Tzvetan Mikov wrote:
> "Marco van de Voort" <marcov@toad.stack.nl> wrote in message
>> Tzvetan Mikov wrote:
>>> [... that Borland C/Delphi optimizer is not very good]
>>
>> But how did the overal performance differ?
>>[...]
>
> I have made some CPU-intensive comparisons between Windows compilers
> and in each case Borland C invariably came out at least 20% slower
> than Visual C or GCC. This is a very substancial difference in the
> context of comp.compilers, I think.


IMHO I'd say that that depends if that CPU-intensive is some numerical
benchmark or not.

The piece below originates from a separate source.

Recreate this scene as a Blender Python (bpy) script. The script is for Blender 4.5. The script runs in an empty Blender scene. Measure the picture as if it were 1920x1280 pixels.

Most of the "benchmarks" are non relevant for real
world performance.


> In the context of real-world Windows programming and the typical
> applications that are developed with Delphi (GUI and database
> frontends?) such performance difference couldn't matter less... :-)

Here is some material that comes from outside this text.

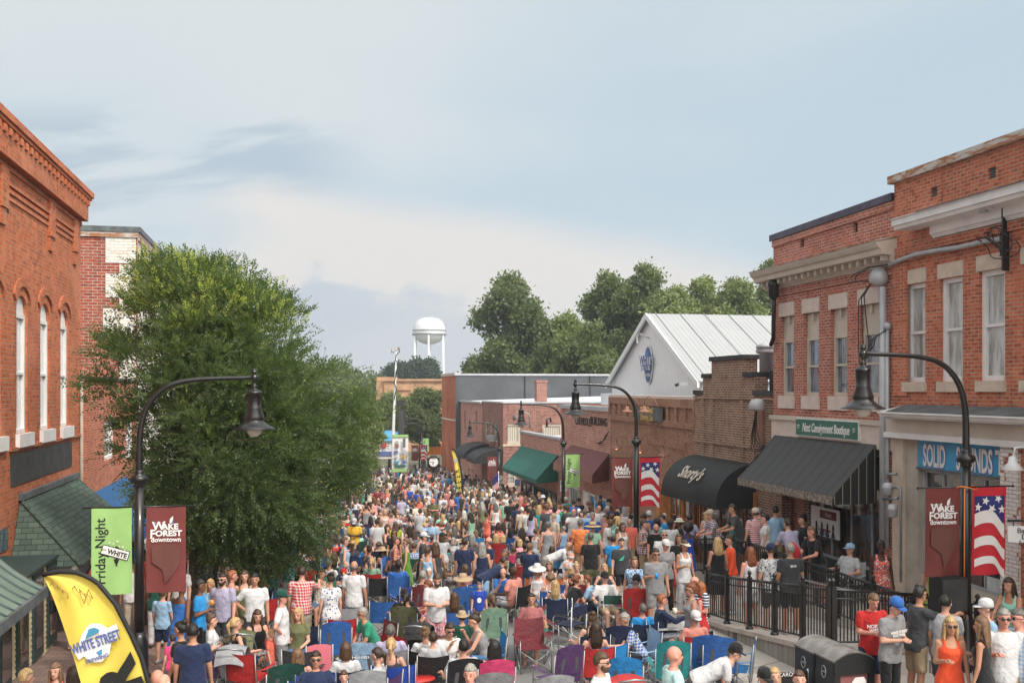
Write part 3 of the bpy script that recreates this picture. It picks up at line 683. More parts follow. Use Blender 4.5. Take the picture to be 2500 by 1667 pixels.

There still are gradations in performance between being the best in
numerical benchmarks and performance being irrelevant due to external
  :-)


If a compiler is somewhat optimizing for normal algo's, other things
get more important;


Things like


- language helpers (strings, dynamic arrays, exceptions)
- Is the basic architecture of the types that need
special treatment optimized
- Will simple or medium operations get inlined?
- Do the calls to helpers only use the minimal amount of registers,
and does the optimizer keep data in regs then?
- Does the compiler avoid generating helper calls if they are
strictly not necessary?


- inlining of small procs and/or switch to reg params for small procs.
      (and optimizing over it)
- Improving of operations on the native stringtype


are IMHO much more important than the degree of tail recursion etc.